Glasgow continues to strike a balance that many other cities struggle to achieve. Average first-time buyer property prices sit at £168,828, projected annual house price growth is 6.8%, and it has the highest proportion of 25–35-year-olds across the cities analysed.

That combination of affordability, demand and long-term potential is powerful. And it isn’t unique. Liverpool and Newcastle now rank second and third, while Sheffield, Sunderland and Bradford have all moved up the table. The trend is clear. Northern cities are providing some of the most realistic routes onto the housing ladder.

But strong regional performance doesn’t remove the wider challenge. Across much of the UK, particularly in southern England, affordability remains the biggest barrier facing first-time buyers. High rental costs make saving harder coupled with house price growth pushing deposits further out of reach. Even in Glasgow, where conditions are comparatively favourable, the average deposit saved is still over £30,000.

For many aspiring homeowners, that figure alone is enough to stall progress.

Genuine support for first-time buyers

If we are serious about improving access to homeownership, the deposit gap has to be addressed.

Higher loan-to-value (LTV) lending, including potential moves towards 100% LTVs where appropriate and responsibly underwritten, has an important role to play. There is a growing cohort of creditworthy buyers with stable incomes and strong affordability profiles who are held back by savings rather than risk. For them, access to higher LTV solutions could be the difference between renting indefinitely and buying their first home.

Recent signals from the Financial Conduct Authority around potential changes to mortgage rules are encouraging. A framework that supports sensible flexibility, without diluting robust affordability checks, would be a meaningful step forward. This is particularly relevant for self-employed borrowers and those with more complex income profiles, who are often well placed to sustain a mortgage but struggle within rigid criteria.

In this environment, getting in front of a broker is not just helpful, it is vital.

Many of the solutions that can genuinely move the dial for first-time buyers sit within specialist lending, and they are rarely obvious or straightforward. Brokers understand where flexibility exists, which lenders will take a more rounded view of a borrower’s circumstances, and how to structure cases to unlock options that would otherwise be missed.

Without that guidance, many buyers simply won’t access the products designed to help them.

Brokers also play a crucial role in confidence and momentum. For buyers navigating uncertainty, regulation changes and affordability pressure, expert advice brings clarity and direction. It turns complexity into progress. For intermediaries, insights like our First Time Buyer Appeal Index help identify where opportunity is emerging and how buyer needs are evolving, allowing them to support clients more effectively.

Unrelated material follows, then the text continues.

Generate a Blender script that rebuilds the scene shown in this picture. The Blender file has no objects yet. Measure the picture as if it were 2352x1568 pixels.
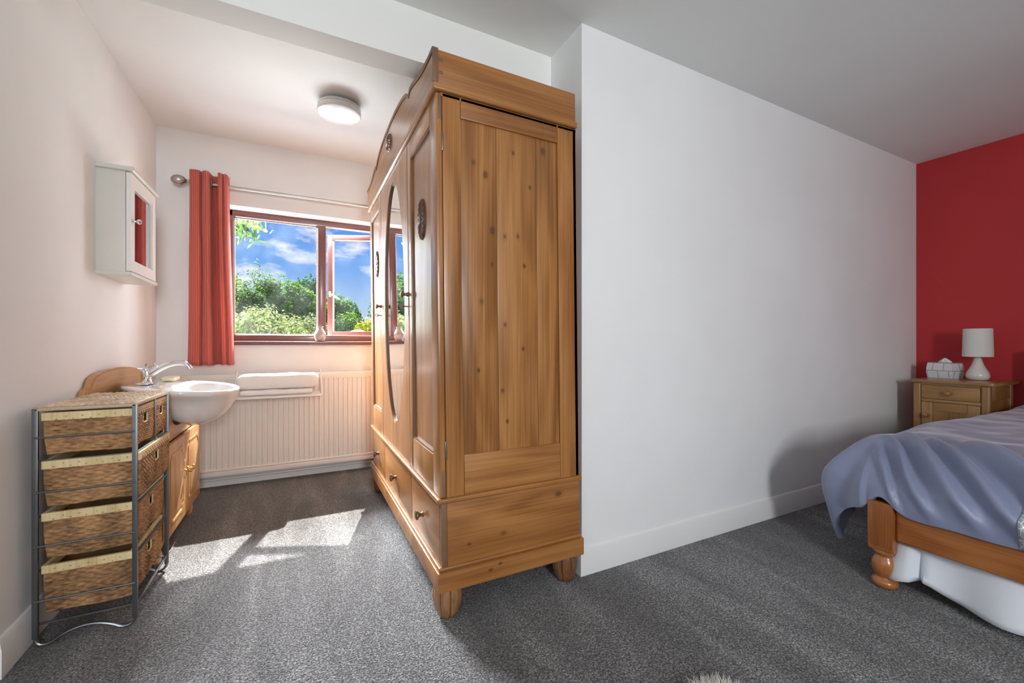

The first-time buyer market remains resilient. But resilience alone won’t keep it moving. Progress will depend on continued innovation in lending, a pragmatic approach to regulation, and ensuring buyers are supported by brokers who can open the door to specialist solutions. Access, advice and flexibility will define the next phase of the market.

Aldermore’s First Time Buyer Appeal Index was designed by Opinium and comprises 10 key indicators across two pillars. The index uses a series of secondary data sources including ONS, Census, NOMIS and other official housing statistics.

Shekina Tuahene, deputy editor of Mortgage Solutions, says:

The regulator has made its intention clear by putting first-time buyers first in its plan to reform the mortgage market.

The lending landscape could look markedly different by the end of this year, and brokers must be available to navigate buyers and inform them of the expanded routes to homeownership that could become available.